What was Ivy Lee’s secret to productivity that he was so certain would work? It’s simple!

Ivy Lee Method for Peak Productivity

  1. Write down the six most important things you need to do tomorrow. Don’t try to tackle more than six.2
  2. Sort those six items in order of their real importance or timeliness.
  3. When you’re ready to start your day, concentrate only on the first task. Complete the first task before moving on to the second task.
  4. Work through the list. At the end of the day, move any unfinished items to a new list of six tasks for the following day.
  5. Repeat this process every day.

It works because of its simplicity. It forces you to think about the following day. As you do, you consider the importance each thing you could be spending time on. Then, it cuts out distractions by asking you to focus on only one thing at a time.

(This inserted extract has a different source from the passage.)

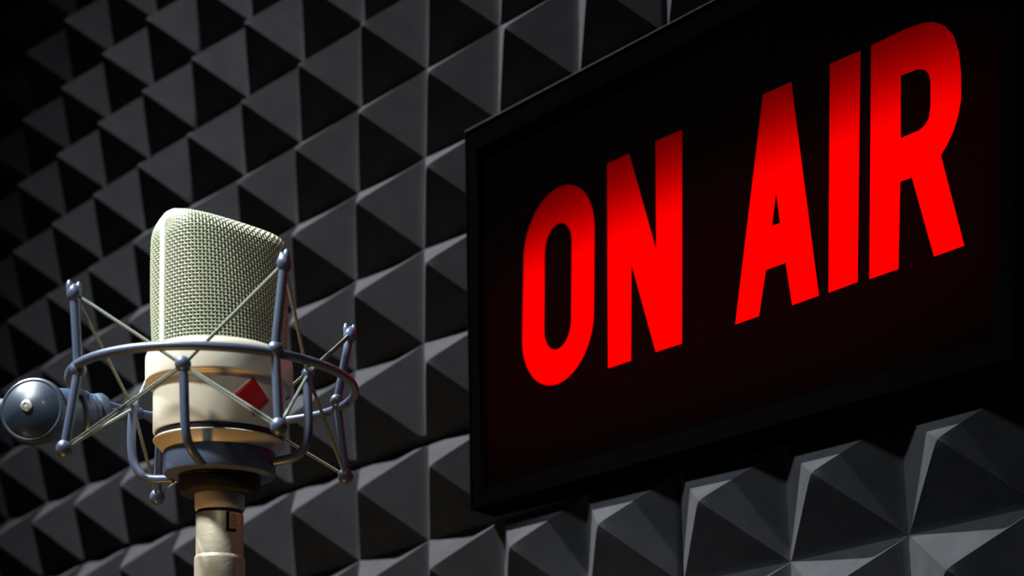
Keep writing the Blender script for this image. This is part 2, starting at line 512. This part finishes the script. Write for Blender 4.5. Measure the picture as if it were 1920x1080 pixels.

Am I able to stick strictly to my six things every day? Not a chance. Stuff will inevitably come up throughout the day that will derail my plan. That’s okay. Sometimes I’ll make adjustments and roll with the punches. Other times I need to stand firm and push these new things off until tomorrow.

The important thing is that I have a choice. I don’t just react to the surprises, I weigh the unexpected vs. the planned. Then I decide at that moment which is most important. And even if I only get the first thing done on my list, I completed the most important thing I could have done with my day!

Conclusion

Getting important things done feels amazing. It’s gratifying and rewarding. It makes you happier while also making you a better employee. I’ve only been practicing the Ivy Lee method a few months, but it’s already an essential part of my daily routine. It has helped make me measurable improvements towards being happier and healthier.

This system works for me, and I’m happy to share and discuss what seems to be working (or not working) for people. I’ve been having great discussions about the Ivy Lee method and I plan to write more posts on this. Please leave a comment to share your thoughts or experiences so far with Ivy Lee or other methods to achieve peak productivity.

Footnotes

  1. I’ve come to know James Clear as a thought leader on productivity and self-improvement. I recommend his twice-weekly newsletter for any student of productivity.
  2. Have more than six things? Try adding extras to a backlog you can pull from to build your list each day. If it can’t wait until another day and it truly is important, you may have to bump one of your other tasks to the backlog. Don’t add more than six things each day!